Employers often have questions about the actions they are permitted to take to promote a safe and productive work environment. Often these questions address topics such as visible tattoos and piercings, and weapons in the workplace. Here we address six areas in which employers may question their degree of control.
#1: Weapons
Employers have the right to prohibit employees from carrying weapons in the workplace, even if the employee has a concealed weapon permit. In some states, however, employees are allowed to store and transport their lawfully-possessed firearms in their locked personal vehicles on company parking lots. Employers should review their state law to ensure their weapons policies are compliant.
#2: Smoking and E-Cigarettes
Many states ban smoking in the workplace, certain outdoor spaces, and within a certain distance of entrances and ventilation systems. Regardless of the state, employers are free to prohibit smoking in their workplace and on company property. Employers may also prohibit e-cigarettes, which deliver a mixture of water and nicotine (or flavoring) in vapor form. In fact, some states have expressly included e-cigarettes in their indoor smoking bans.
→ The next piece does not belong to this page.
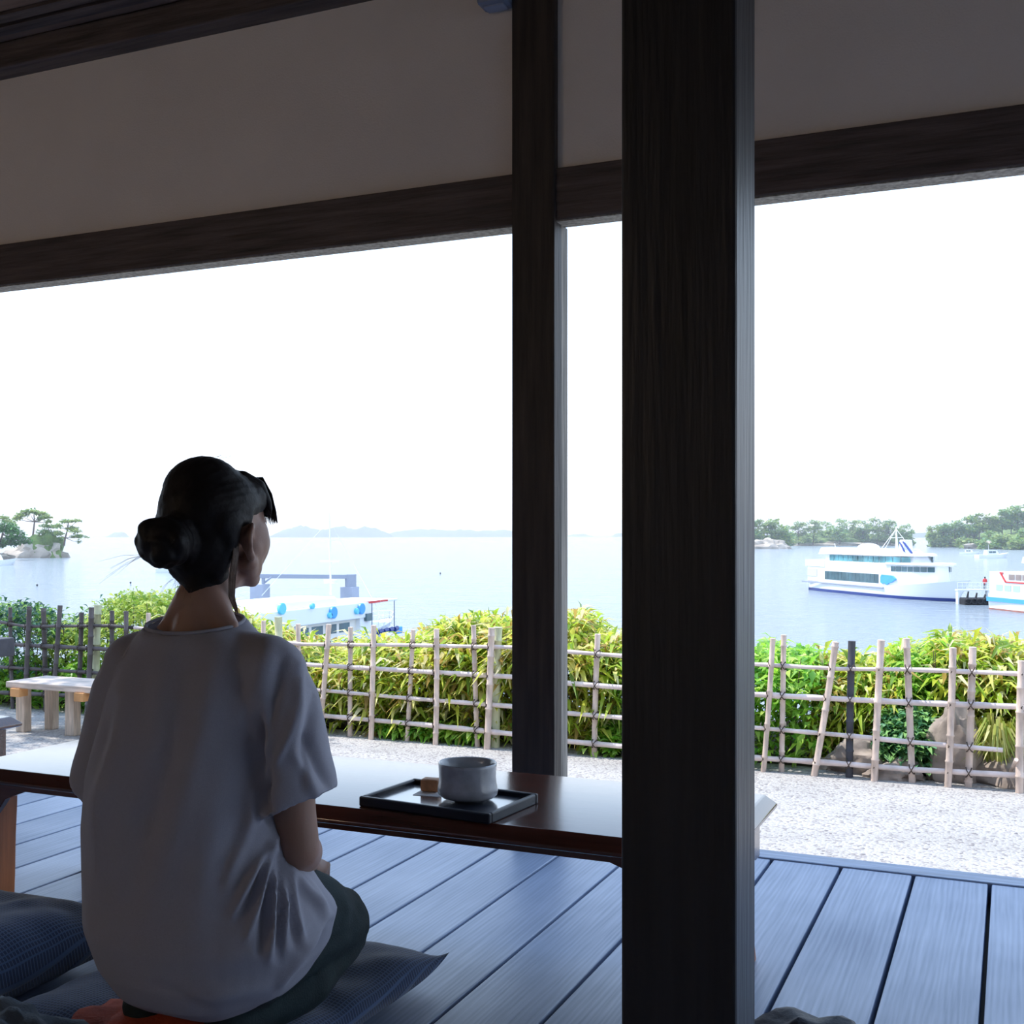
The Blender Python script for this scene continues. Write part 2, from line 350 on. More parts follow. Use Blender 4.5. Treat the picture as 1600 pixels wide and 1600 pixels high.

#3: Visible Tattoos and Piercings
In general, employers have discretion when determining what restrictions to impose on body art. Employers must make sure, however, that their policies on body art, appearance and grooming standards are applied consistently, and do not create undue burdens for any protected class of employees. In addition, although employers have broad discretion in creating and enforcing dress code policies, they must be sure to provide reasonable accommodations as appropriate. For instance, under federal and some state laws, employers must provide a reasonable accommodation for an individual's sincerely held religious beliefs or practices, absent undue hardship. Since some religious practices involve tattoos and/or piercings, employers may be required to provide a reasonable accommodation for an employee's body art.
#4: Solicitation
Employers generally are permitted to prohibit solicitation on their premises by non-employees, as long as the policy is applied in a nondiscriminatory manner. A blanket policy that bars all solicitation by employees, however, may violate the National Labor Relations Act (NLRA), particularly if it bans union-related solicitations during non-work hours. Non-solicitation policies therefore must be carefully worded and consistently applied so as not to be construed to apply to employees during non-work hours. Employers should work with legal counsel when drafting non-solicitation policies.
#5: Gambling
Some states have enacted laws that specifically prohibit gambling in the workplace. Even in states that don't prohibit gambling, employers have the right to ban gambling in the workplace and on company property. It is a best practice to have a written policy that: 1) prohibits all forms of gambling in the workplace, 2) includes a definition and examples of gambling, and 3) indicates that employees who violate the policy may be subject to disciplinary action. Like all policies, it must be enforced consistently.
#6: Discussions About Pay
Employers are prohibited from having policies that prevent employees from discussing their pay, as well as other terms and conditions of employment, with co-workers. Under Section 7 of the NLRA, employees have, among other things, the right to act together to improve wages and working conditions and to discuss wages, benefits, and other terms and conditions of employment. These protections apply to both non-unionized and unionized employees. The NLRA covers virtually all employers.